Johnson punya alasan sendiri mengapa gugatan PMH dilayangkannya ke PHI. Seperti diberitakan sebelumnya, sebelum berseteru di PHI, Sabar dan Huntsman sempat bersitegang di PN Jakarta Timur. Saat itu, Sabar yang menggugat Huntsman dengan dasar PMH. Sabar menuntut agar tindakan skorsing dalam rangka PHK yang dilakukan Huntsman dikualifisir sebagai PMH yang merugikan hak Sabar. Namun, PN Jakarta Timur dalam putusan selanya menyatakan tidak berwenang untuk mengadili perkara ini karena alasan kompetensi absolut. Majelis hakim PN Jakarta Timur beranggapan bahwa PHI yang lebih tepat mengadili.

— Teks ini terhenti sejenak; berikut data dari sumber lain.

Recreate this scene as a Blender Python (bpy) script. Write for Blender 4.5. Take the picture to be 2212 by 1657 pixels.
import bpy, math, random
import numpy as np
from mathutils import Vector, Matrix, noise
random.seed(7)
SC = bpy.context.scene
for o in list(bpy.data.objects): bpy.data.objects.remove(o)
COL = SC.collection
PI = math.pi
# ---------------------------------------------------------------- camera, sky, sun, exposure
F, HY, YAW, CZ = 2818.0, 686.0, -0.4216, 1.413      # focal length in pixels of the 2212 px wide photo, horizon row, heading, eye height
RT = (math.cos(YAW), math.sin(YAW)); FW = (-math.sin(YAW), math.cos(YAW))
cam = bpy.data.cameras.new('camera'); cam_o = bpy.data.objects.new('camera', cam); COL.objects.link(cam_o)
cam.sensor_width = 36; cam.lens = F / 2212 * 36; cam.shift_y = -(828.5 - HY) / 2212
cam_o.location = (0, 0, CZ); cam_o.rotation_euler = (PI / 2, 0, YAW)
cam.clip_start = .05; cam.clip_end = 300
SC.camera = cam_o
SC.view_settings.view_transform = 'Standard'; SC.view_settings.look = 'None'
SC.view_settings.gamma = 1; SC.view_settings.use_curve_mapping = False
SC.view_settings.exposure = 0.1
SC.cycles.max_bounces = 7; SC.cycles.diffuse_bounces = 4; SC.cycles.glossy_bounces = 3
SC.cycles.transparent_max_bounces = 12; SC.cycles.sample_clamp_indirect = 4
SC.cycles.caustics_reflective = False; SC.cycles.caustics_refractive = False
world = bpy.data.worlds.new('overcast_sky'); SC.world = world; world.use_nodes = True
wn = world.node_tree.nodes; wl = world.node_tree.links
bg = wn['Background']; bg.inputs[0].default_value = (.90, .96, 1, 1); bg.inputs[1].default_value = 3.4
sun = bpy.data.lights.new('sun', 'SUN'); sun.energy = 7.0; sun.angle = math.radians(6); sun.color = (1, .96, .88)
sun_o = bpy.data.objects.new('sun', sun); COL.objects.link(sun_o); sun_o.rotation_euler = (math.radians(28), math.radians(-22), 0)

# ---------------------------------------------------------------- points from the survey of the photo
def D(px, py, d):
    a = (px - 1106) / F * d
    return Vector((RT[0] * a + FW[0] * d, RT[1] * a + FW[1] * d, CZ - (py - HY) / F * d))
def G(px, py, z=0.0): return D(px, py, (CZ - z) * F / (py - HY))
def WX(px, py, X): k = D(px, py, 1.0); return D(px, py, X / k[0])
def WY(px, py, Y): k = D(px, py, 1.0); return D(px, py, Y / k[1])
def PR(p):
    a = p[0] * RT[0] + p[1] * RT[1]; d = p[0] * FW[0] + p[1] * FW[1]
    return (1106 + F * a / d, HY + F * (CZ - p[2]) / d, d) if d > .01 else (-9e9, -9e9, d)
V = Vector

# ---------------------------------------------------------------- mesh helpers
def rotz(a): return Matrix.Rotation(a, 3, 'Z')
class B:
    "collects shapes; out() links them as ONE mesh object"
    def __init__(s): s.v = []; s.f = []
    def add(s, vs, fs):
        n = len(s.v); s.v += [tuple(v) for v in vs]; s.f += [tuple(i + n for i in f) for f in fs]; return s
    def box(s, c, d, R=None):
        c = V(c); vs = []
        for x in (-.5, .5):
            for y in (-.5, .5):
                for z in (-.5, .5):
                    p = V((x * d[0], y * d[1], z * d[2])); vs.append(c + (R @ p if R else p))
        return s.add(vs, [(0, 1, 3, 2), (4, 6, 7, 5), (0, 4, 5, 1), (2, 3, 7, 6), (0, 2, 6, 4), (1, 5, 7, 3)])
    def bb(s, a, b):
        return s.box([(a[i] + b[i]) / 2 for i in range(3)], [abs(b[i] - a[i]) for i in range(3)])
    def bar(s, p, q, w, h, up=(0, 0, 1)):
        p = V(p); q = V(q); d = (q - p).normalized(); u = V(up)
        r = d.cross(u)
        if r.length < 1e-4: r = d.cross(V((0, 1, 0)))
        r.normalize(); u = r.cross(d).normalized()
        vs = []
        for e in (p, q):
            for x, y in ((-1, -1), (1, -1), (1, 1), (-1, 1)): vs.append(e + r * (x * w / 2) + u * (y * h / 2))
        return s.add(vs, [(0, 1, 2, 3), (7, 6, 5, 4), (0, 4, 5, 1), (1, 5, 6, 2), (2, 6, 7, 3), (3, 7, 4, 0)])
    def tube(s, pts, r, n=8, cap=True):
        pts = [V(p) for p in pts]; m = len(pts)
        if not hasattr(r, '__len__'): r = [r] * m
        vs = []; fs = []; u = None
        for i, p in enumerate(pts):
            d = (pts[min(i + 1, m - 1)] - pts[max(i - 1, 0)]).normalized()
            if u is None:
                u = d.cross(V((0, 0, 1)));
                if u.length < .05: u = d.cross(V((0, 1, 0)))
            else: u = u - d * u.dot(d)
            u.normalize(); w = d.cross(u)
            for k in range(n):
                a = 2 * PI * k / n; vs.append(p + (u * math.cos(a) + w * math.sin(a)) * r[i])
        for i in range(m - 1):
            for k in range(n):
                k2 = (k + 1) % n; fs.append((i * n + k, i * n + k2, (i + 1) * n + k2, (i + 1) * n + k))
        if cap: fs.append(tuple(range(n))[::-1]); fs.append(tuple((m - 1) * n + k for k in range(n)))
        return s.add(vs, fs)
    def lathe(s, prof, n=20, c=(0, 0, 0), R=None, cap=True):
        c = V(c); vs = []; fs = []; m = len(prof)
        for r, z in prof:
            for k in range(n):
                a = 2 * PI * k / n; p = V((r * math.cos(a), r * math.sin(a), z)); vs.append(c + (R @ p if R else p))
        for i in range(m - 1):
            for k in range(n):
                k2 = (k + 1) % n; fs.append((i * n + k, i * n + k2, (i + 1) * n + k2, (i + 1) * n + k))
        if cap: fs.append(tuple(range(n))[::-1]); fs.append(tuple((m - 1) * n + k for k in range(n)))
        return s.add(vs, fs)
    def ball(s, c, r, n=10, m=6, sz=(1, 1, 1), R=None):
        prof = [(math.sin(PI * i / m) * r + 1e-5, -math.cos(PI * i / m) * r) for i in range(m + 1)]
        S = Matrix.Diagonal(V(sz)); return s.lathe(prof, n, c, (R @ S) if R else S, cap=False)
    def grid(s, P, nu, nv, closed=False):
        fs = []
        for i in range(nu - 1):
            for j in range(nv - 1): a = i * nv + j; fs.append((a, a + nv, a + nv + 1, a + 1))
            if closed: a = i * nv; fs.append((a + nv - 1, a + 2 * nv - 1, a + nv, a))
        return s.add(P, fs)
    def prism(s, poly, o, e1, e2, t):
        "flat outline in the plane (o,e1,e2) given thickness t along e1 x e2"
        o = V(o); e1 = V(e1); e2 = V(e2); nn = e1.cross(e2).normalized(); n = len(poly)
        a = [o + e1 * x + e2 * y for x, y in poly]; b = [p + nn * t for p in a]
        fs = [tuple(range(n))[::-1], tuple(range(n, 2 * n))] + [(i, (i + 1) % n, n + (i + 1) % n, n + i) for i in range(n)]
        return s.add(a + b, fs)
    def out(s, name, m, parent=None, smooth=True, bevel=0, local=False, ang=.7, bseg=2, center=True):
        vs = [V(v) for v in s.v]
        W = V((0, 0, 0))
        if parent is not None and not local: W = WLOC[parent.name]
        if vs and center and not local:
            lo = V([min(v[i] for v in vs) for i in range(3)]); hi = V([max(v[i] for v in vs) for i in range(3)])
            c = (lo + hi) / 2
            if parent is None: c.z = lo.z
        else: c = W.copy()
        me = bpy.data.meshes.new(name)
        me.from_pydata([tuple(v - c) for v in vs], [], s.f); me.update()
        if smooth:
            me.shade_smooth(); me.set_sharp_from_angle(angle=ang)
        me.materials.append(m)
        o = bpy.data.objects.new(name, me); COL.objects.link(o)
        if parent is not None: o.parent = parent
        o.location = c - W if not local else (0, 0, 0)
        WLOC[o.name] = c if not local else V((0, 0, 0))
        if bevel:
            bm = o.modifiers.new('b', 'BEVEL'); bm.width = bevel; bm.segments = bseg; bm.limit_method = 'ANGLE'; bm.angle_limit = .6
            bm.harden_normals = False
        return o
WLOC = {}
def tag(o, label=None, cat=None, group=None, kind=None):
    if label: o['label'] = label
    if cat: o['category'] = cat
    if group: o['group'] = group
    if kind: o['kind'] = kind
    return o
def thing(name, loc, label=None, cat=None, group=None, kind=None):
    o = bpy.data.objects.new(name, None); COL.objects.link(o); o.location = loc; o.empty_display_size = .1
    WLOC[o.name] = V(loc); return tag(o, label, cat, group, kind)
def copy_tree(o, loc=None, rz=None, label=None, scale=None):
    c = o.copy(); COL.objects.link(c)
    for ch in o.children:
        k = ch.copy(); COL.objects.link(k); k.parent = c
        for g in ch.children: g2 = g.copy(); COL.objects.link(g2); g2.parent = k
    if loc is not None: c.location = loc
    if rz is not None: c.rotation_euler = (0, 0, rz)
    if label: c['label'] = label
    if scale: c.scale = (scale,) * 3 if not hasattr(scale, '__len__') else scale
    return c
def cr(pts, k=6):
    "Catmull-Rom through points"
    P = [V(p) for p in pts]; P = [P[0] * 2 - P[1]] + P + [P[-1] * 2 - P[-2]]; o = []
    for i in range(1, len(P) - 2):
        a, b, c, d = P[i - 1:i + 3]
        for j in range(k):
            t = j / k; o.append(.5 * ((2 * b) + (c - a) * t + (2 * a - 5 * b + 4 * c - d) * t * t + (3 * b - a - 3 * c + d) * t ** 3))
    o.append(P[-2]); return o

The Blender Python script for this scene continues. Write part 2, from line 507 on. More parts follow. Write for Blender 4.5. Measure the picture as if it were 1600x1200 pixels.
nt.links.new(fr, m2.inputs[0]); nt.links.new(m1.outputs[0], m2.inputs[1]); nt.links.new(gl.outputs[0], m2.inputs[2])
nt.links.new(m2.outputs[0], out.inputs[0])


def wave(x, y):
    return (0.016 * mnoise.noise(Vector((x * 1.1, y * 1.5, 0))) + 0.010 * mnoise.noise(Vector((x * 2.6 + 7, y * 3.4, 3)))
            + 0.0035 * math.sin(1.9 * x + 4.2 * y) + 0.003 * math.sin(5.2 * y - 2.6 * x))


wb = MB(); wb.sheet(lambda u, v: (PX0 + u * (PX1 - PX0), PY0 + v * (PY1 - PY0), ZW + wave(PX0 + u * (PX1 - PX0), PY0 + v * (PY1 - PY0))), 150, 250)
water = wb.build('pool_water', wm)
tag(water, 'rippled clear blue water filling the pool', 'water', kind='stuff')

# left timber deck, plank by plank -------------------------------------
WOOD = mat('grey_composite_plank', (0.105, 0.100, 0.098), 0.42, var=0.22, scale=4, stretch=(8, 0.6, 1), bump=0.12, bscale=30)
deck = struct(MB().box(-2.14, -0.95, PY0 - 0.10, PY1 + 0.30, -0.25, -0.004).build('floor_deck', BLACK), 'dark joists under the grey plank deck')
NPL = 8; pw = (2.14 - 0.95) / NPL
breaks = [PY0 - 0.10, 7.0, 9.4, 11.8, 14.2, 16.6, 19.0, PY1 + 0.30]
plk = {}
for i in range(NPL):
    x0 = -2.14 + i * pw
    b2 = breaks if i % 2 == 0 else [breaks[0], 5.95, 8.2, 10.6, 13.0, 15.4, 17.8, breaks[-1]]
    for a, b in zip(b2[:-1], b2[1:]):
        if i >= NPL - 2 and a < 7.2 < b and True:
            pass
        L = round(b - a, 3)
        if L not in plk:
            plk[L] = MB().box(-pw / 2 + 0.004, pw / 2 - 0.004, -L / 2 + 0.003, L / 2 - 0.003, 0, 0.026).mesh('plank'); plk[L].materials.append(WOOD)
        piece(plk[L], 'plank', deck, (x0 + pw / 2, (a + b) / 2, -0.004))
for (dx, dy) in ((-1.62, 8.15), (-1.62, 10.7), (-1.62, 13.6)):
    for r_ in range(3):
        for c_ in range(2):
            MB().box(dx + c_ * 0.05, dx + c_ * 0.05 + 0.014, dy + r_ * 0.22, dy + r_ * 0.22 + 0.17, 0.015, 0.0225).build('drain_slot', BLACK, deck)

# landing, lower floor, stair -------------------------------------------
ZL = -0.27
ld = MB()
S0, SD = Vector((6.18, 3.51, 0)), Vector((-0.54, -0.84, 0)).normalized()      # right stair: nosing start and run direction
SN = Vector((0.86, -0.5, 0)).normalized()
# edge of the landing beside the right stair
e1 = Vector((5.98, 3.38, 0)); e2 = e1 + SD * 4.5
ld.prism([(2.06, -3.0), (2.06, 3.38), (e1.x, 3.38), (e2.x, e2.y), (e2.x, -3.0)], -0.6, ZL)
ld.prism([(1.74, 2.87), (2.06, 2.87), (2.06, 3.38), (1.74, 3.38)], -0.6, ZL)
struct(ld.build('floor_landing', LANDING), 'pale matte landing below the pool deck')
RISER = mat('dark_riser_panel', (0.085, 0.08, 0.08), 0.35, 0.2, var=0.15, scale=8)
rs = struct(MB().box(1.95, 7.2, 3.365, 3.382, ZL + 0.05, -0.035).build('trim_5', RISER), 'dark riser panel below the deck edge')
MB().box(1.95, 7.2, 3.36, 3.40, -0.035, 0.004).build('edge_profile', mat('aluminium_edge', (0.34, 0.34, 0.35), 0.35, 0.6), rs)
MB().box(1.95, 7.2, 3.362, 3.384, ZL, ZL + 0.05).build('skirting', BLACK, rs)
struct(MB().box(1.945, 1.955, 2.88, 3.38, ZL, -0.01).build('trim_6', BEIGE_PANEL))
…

Pertimbangan hakim yang terakhir disebut itu yang kemudian memotivasi Sabar untuk 'memindahkan' gugatannya dari PN Jakarta Timur ke PHI. Apa yang dituntut Sabar dalam gugatannya ternyata tidak jauh berbeda dengan materi gugatan pada saat di PN Jakarta Timur, yaitu ganti rugi yang totalnya mencapai Rp1,04 triliun. Selain itu, Sabar menuntut pemulihan nama baiknya di lingkungan internal perusahaan dan relasi bisnis.

“Kami hanya mengikuti saran PN Jakarta Timur untuk kembali menggugat di PHI. Nah, adanya putusan (hakim PHI, red) ini seharusnya bisa menjadi dasar bagi hakim untuk mengadili perkara PMH yang baru kami daftarkan ini dengan seadil-adilnya,” pungkas Johnson.